### SOURCE MATERIAL ###

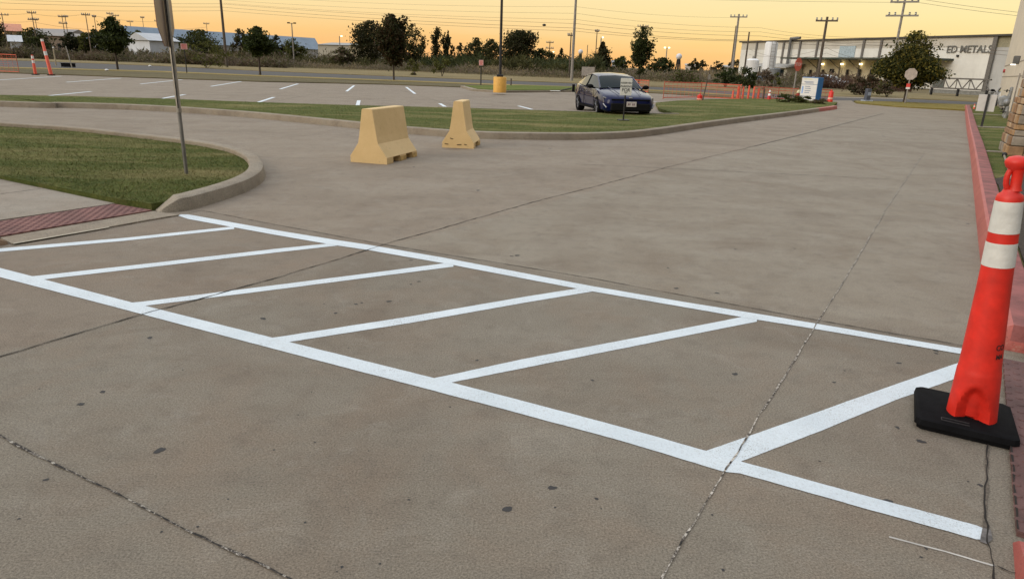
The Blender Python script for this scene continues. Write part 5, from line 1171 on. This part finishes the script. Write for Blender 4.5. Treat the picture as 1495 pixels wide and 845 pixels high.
# steel truss gantry
G0 = np.array(at(1362, 74)); G1 = np.array(at(1448, 70)); gl = np.linalg.norm(G1-G0); ga = math.atan2(*(G1-G0)[::-1])
z0 = zat(G0, 128); z1 = zat(G0, 114)
gt = thing('steel_truss', 'long grey steel truss frame before the lettered warehouse wall', 'truss', (*G0, 0), ga)
mb = MB(); [mb.box((gl/2, 0, z), (gl, .12, .12)) for z in (z0, z1)]; mb.build('chord', mat('truss_grey', (.12, .11, .1), .7), gt)
N_ = 9; mb = MB(); [mb.tube((gl*i/N_, 0, z0 if i % 2 else z1), (gl*(i+1)/N_, 0, z1 if i % 2 else z0), .045, n=6) for i in range(N_)]; [mb.tube((gl*i/N_, 0, z0), (gl*i/N_, 0, z1), .035, n=6) for i in range(0, N_+1, 2)]; mb.build('web_bar', mat('truss_grey', (0,)*3), gt)
for f in (.03, .5, .97): MB().box((gl*f, 0, z0/2), (.15, .15, z0)).build('leg', M_dark, gt)
MB().box((gl*.12, .05, (z0+z1)/2-.1), (gl*.2, .1, (z1-z0)*.8)).build('screen_panel', mat('screen_dark', (.09, .1, .09), .8), gt)
MB().box((gl/2, .3, z0-.28), (gl*1.05, .5, .3)).build('base_beam', mat('beam_white', (.2, .2, .19), .7), gt)
# ------------------------------------------------------------------ NEAR BUILDING at right
c1 = np.array(G(1453, 154)); c2 = np.array(G(1481, 180)); uv = (c2-c1)/np.linalg.norm(c2-c1); angn = math.atan2(uv[1], uv[0])
nb = thing('stucco_building', 'cream walled building at the right edge behind the stone pier', 'building', (*c1, 0), angn); Ln = 22
M_cream = mat('cream_stucco', (.6, .53, .43), .85, var=.08, scale=1.2, bmp=.3, bscale=60)
MB().box((Ln/2, 5, 3.6), (Ln, 10, 7.2)).build('wall', M_cream, nb)
def onn(x, y):
    d = ray(x, y); M2 = np.array([[uv[0], -d[0]], [uv[1], -d[1]]]); s, t_ = np.linalg.solve(M2, -c1); return float(s), float(EYE+d[2]*t_)
for z in (onn(1470, 112)[1], onn(1470, 96)[1]): MB().box((Ln/2, -.004, z), (Ln, .02, .03)).build('wall_groove', mat('groove', (.28, .24, .2), .9), nb)
MB().box((Ln/2, -.02, 7.25), (Ln+.2, .2, .25)).build('cornice', mat('cornice', (.4, .34, .27), .7), nb)
MB().box((Ln/2, -.015, .12), (Ln, .06, .24)).build('plinth', M_walk, nb)
s_, z_ = onn(1489, 88); lm = MB(); lm.box((s_, -.12, z_), (.22, .24, .34)); w_ = lm.build('wall_lamp', mat('lamp_housing', (.1, .1, .1), .5), nb, bevel=.03); MB().box((s_, -.2, z_-.19), (.18, .18, .04)).build('lens', mat('lens_lit', (.8, .8, .75), .3, emit=(1, .95, .85), es=2), w_)
s_, z_ = onn(1467.5, 104); MB().tube((s_, -.1, z_), (s_, 0, z_), .1, n=14).build('alarm_bell', mat('alarm_red', (.35, .04, .04), .5), nb)
MB().tube((onn(1486, 130)[0], -.05, 0), (onn(1486, 130)[0], -.05, onn(1486, 108)[1]), .025, n=8).build('conduit', M_greypole, nb)
# gas meter pipes
b = np.array(G(1466, 172, .1)); gp = thing('gas_meter', 'grey gas meter with pipes and valves at the foot of the cream wall', 'gas meter', (*b, .1), angn)
kk = zat(b, 126)-.1; gp.scale = (1.25, 1.25, 1.0); M_gp = mat('meter_grey', (.24, .25, .26), .5, .3)
mb = MB(); mb.path([(-.5, 0, 0), (-.5, 0, kk*.5), (-.2, 0, kk*.5), (-.2, 0, kk*.72), (.15, 0, kk*.72), (.15, 0, kk*.95)], .045, 8); mb.path([(.5, 0, 0), (.5, 0, kk*.35), (.15, 0, kk*.35), (.15, 0, kk*.72)], .045, 8); mb.path([(.15, 0, kk*.95), (.45, 0, kk*.95), (.45, 0, kk*.85)], .035, 8); mb.build('pipe', M_gp, gp, smooth=True)
MB().sphere((-.2, -.12, kk*.52), .19, 14, sc=(1, .8, 1.1)).build('regulator', M_gp, gp, smooth=True); MB().box((.15, -.1, kk*.52), (.3, .25, .36)).build('meter_body', M_gp, gp, bevel=.04); MB().sphere((.42, -.05, kk*.5), .13, 12, sc=(1.3, .7, 1)).build('regulator', M_gp, gp, smooth=True)
for p in ((-.5, -.08, kk*.25), (.5, -.08, kk*.2), (.15, -.1, kk*.85)): mv = MB(); mv.lathe([(.09, 0), (.09, .02)], 14, p); mv.tube((p[0], p[1], p[2]-.05), (p[0], p[1], p[2]+.05), .02, n=6); mv.build('valve', M_dark, gp)
# stone pier
def pier():
    b = np.array(G(1470, 227, .1)); t = thing('stone_pier', 'battered tan stone pier at the right edge beyond the red kerb', 'pier', (*b, .1), R(-28))
    H_ = 4.2; stone = []
    cols = [mat('stone_%s' % n, c, .85, var=.3, scale=7, bmp=.6, bscale=22) for n, c in (('tan', (.33, .2, .1)), ('brown', (.24, .14, .075)), ('buff', (.4, .28, .17)), ('grey', (.26, .22, .18)))]
    mb = MB(); z = 0; bw = 1.25
    core = MB(); core.add([(0.03, .03, 0), (bw-.03, .03, 0), (bw-.03, bw-.03, 0), (.03, bw-.03, 0), (.32, .2, H_), (bw-.2, .2, H_), (bw-.2, bw-.2, H_), (.32, bw-.2, H_)], [(0, 1, 5, 4), (1, 2, 6, 5), (2, 3, 7, 6), (3, 0, 4, 7), (4, 5, 6, 7)]); core.build('pier_core', mat('mortar', (.16, .13, .1), .95), t)
    while z < H_-.1:
        h = random.uniform(.1, .2); xi = .3*z/H_; x0 = 0+xi
        for face in range(4):
            p = 0
            L = bw-xi-.2*z/H_
            while p < L-.02:
                w = min(random.uniform(.13, .36), L-p)
                if L-p-w < .1: w = L-p
                dpt = random.uniform(.05, .09); o = random.uniform(-.012, .02)
                if face == 0: c = (x0+p+w/2, xi*.6-o+dpt/2-.02, z+h/2); d = (w-.015, dpt, h-.015)
                elif face == 1: c = (x0-o+dpt/2-.02, xi*.6+p+w/2, z+h/2); d = (dpt, w-.015, h-.015)
                elif face == 2: c = (x0+L+o-dpt/2+.02, xi*.6+p+w/2, z+h/2); d = (dpt, w-.015, h-.015)
                else: c = (x0+p+w/2, xi*.6+L+o-dpt/2+.02, z+h/2); d = (w-.015, dpt, h-.015)
                mb.box(c, d, mi=random.randrange(4)); p += w
        z += h
    mb.build('stonework', cols, t, bevel=.014)
    return t
pier()
b = G(1484, 240, .12); d_ = thing('drain_spout', 'thin pale edging board running from the pier towards the mulch bed', 'edging', (*b, .12)); a1 = np.array(G(1476, 262, .12))-b; a0 = np.array(G(1466, 228, .12))-b
MB().tube((*a0, .01), (*a1, .01), .018, n=8).build('board', M_walk, d_); MB().sphere((a0[0], a0[1], .03), .045, 10).build('end_cap', M_dark, d_)
# ------------------------------------------------------------------ DISTANT BUILDINGS
def far_building(label, x0, x1, yt, d0, d1, hroof, wallc, roofc, depth=14, cat='building', ridge=.5, wins=0):
    a = np.array(at(x0, d0)); b = np.array(at(x1, d1)); w = b-a; L = np.linalg.norm(w); ang = math.atan2(w[1], w[0]); g0 = th(*a)-.5
    H = zat(a, yt)-g0; eave = H-hroof
    t = thing('distant_building', label, cat, (*a, g0), ang, 'buildings on the skyline')
    MB().box((L/2, depth/2, eave/2), (L, depth, eave)).build('wall', corrugated('wall_'+label[:12], wallc, 12, .8), t)
    mb = MB(); mb.add([(-.3, -.3, eave), (L+.3, -.3, eave), (L+.3, depth+.3, eave), (-.3, depth+.3, eave), (-.3, depth*ridge, H), (L+.3, depth*ridge, H)], [(0, 1, 5, 4), (3, 4, 5, 2), (0, 4, 3), (1, 2, 5), (0, 3, 2, 1)]); mb.build('roof', corrugated('roof_'+label[:12], roofc, 10, .5), t)
    for i in range(wins): MB().box((L*(i+.5)/wins, -.04, eave*.55), (L/wins*.35, .08, eave*.3)).build('window', mat('far_window', (.06, .06, .07), .3), t)
    return t
far_building('long low building with a pale blue metal roof behind the trees', 192, 467, 38, 150, 181, 2.6, (.42, .42, .44), (.26, .34, .44), 16, ridge=.1)
far_building('small white gabled annex in front of the blue roofed building', 220, 262, 48, 135, 138, 1.2, (.6, .62, .66), (.45, .47, .5), 6)
far_building('pale grey-tan flat building left of the wide dark tree', 465, 524, 61, 160, 155, .6, (.38, .35, .29), (.25, .25, .25), 12)
far_building('small cream end block lit warm beside the wide dark tree', 511, 522, 63.5, 145, 144, .3, (.55, .45, .3), (.3, .28, .22), 5)
far_building('orange topped house at far left on the rise', 10, 35, 33.5, 190, 190, 1.6, (.5, .33, .2), (.5, .17, .07), 10, 'house', wins=3)
far_building('long grey roofed low house right of the orange house', 36, 96, 40, 185, 180, 1.4, (.42, .36, .3), (.2, .18, .17), 10, 'house', wins=5)
far_building('low tan building with lit pinkish wall at far left', 68, 118, 47, 160, 160, .6, (.5, .37, .27), (.2, .17, .15), 8, wins=4)
far_building('small white house among the trees at far left', 16, 32, 51, 140, 140, 1.0, (.6, .62, .66), (.4, .42, .45), 6, 'house', wins=2)
far_building('distant flat dark roofed building right of the cedar', 893, 912, 88, 240, 240, .8, (.3, .3, .33), (.2, .22, .26), 10, wins=4)
far_building('distant low white building at the middle of the skyline', 1000, 1016, 93, 300, 300, .6, (.5, .46, .42), (.35, .33, .3), 10, wins=3)
far_building('distant low pale shed left of the warehouse', 1056, 1068, 95, 220, 220, .5, (.45, .38, .3), (.3, .28, .26), 8, wins=2)
# small litter
for (lab, x, y, r) in (('white litter bag in the weeds beyond the street at left', 237, 86, .16), ('small white litter on the street edge at left', 219, 98.3, .13), ('white litter spot under the young tree at left', 156, 104.6, .11)):
    b = G(x, y); t = tag(MB().sphere((0, 0, r*.6), r, 10, sc=(1.3, 1, .7)).build('litter_bag', M_white, smooth=True), lab, 'litter'); t.location = (*b, .04)
# ------------------------------------------------------------------ WORLD, SUN, CAMERA
w = bpy.data.worlds.new('World'); bpy.context.scene.world = w; w.use_nodes = True; nt = w.node_tree; bg = nt.nodes['Background']
SUN_AZ, SUN_EL = R(-118), R(24)     # azimuth clockwise from +Y
tc = nt.nodes.new('ShaderNodeTexCoord'); sp = nt.nodes.new('ShaderNodeSeparateXYZ'); nt.links.new(tc.outputs['Generated'], sp.inputs[0])
colA = ramp(nt, sp.outputs['Z'], [(0, (.95, .47, .19)), (.012, (.97, .51, .19)), (.035, (.98, .6, .23)), (.065, (.97, .73, .36)), (.11, (.95, .79, .45)), (.22, (.92, .88, .74)), (.45, (.82, .88, .93)), (1, (.78, .86, .98))])
colB = ramp(nt, sp.outputs['Z'], [(0, (.98, .54, .17)), (.012, (1.0, .6, .19)), (.035, (1.0, .76, .3)), (.065, (.99, .83, .4)), (.11, (.98, .87, .5)), (.22, (.95, .9, .74)), (.45, (.82, .88, .93)), (1, (.78, .86, .98))])
mp = nt.nodes.new('ShaderNodeMapRange'); nt.links.new(sp.outputs['X'], mp.inputs[0]); mp.inputs[1].default_value = -.1; mp.inputs[2].default_value = .65
c = mix(nt, mp.outputs[0], colA, colB)
hz_ = noise(nt, coords(nt, 'Generated', scale=(1.5, 1.5, 16)), 2.2, 5, .6, .4)
c = mix(nt, ramp(nt, hz_, [(.4, (0,)*3), (.7, (.3,)*3)]), c, (1.0, .72, .38))
c = mix(nt, ramp(nt, hz_, [(.3, (.16,)*3), (.45, (0,)*3)]), c, (.9, .6, .34))
sky = nt.nodes.new('ShaderNodeTexSky'); sky.sky_type = 'NISHITA'; sky.sun_disc = False; sky.sun_elevation = R(3); sky.sun_rotation = SUN_AZ
sm_ = nt.nodes.new('ShaderNodeVectorMath'); sm_.operation = 'SCALE'; nt.links.new(sky.outputs[0], sm_.inputs[0]); sm_.inputs['Scale'].default_value = .012
ad = mix(nt, 1.0, c, sm_.outputs[0], 'ADD')
nt.links.new(ad, bg.inputs[0])
br_ = nt.nodes.new('ShaderNodeMapRange'); nt.links.new(sp.outputs['Z'], br_.inputs[0]); br_.inputs[1].default_value = .12; br_.inputs[2].default_value = .6; br_.inputs[3].default_value = 1.0; br_.inputs[4].default_value = 1.55; 
dt_ = nt.nodes.new('ShaderNodeVectorMath'); dt_.operation = 'DOT_PRODUCT'; nt.links.new(tc.outputs['Generated'], dt_.inputs[0]); dt_.inputs[1].default_value = (math.sin(R(-60)), math.cos(R(-60)), 0)
az_ = nt.nodes.new('ShaderNodeMapRange'); nt.links.new(dt_.outputs['Value'], az_.inputs[0]); az_.inputs[1].default_value = -.95; az_.inputs[2].default_value = -.15; az_.inputs[3].default_value = .12; az_.inputs[4].default_value = 1.0
mu_ = nt.nodes.new('ShaderNodeMath'); mu_.operation = 'MULTIPLY'; nt.links.new(br_.outputs[0], mu_.inputs[0]); nt.links.new(az_.outputs[0], mu_.inputs[1]); nt.links.new(mu_.outputs[0], bg.inputs[1])
sl = bpy.data.lights.new('sun', 'SUN'); sl.energy = 1.3; sl.angle = R(28); sl.color = (1, .88, .74); so = bpy.data.objects.new('sun', sl); C.objects.link(so)
dv = Vector((math.sin(SUN_AZ)*math.cos(SUN_EL), math.cos(SUN_AZ)*math.cos(SUN_EL), math.sin(SUN_EL))); so.rotation_euler = dv.to_track_quat('Z', 'Y').to_euler()
cd = bpy.data.cameras.new('camera'); cam = bpy.data.objects.new('camera', cd); C.objects.link(cam)
cd.sensor_width = 36; cd.lens = F_PX/PW*36; cd.clip_end = 6000; cd.clip_start = .05
Mx = Matrix(((RT[0], UP[0], -FW[0], 0), (RT[1], UP[1], -FW[1], 0), (RT[2], UP[2], -FW[2], EYE), (0, 0, 0, 1))); cam.matrix_world = Mx
sc = bpy.context.scene; sc.camera = cam; sc.view_settings.view_transform = 'Standard'; sc.view_settings.look = 'None'; sc.view_settings.exposure = 0; sc.view_settings.gamma = 1
sc.view_settings.use_curve_mapping = False
sc.cycles.max_bounces = 6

###

WHAT IS ASKED - Look through the material above and pick out each line holding the word "scene".

RESPONSE TO THIS TASK -
The Blender Python script for this scene continues. Write part 5, from line 1171 on. This part finishes the script. Write for Blender 4.5. Treat the picture as 1495 pixels wide and 845 pixels high.
w = bpy.data.worlds.new('World'); bpy.context.scene.world = w; w.use_nodes = True; nt = w.node_tree; bg = nt.nodes['Background']
sc = bpy.context.scene; sc.camera = cam; sc.view_settings.view_transform = 'Standard'; sc.view_settings.look = 'None'; sc.view_settings.exposure = 0; sc.view_settings.gamma = 1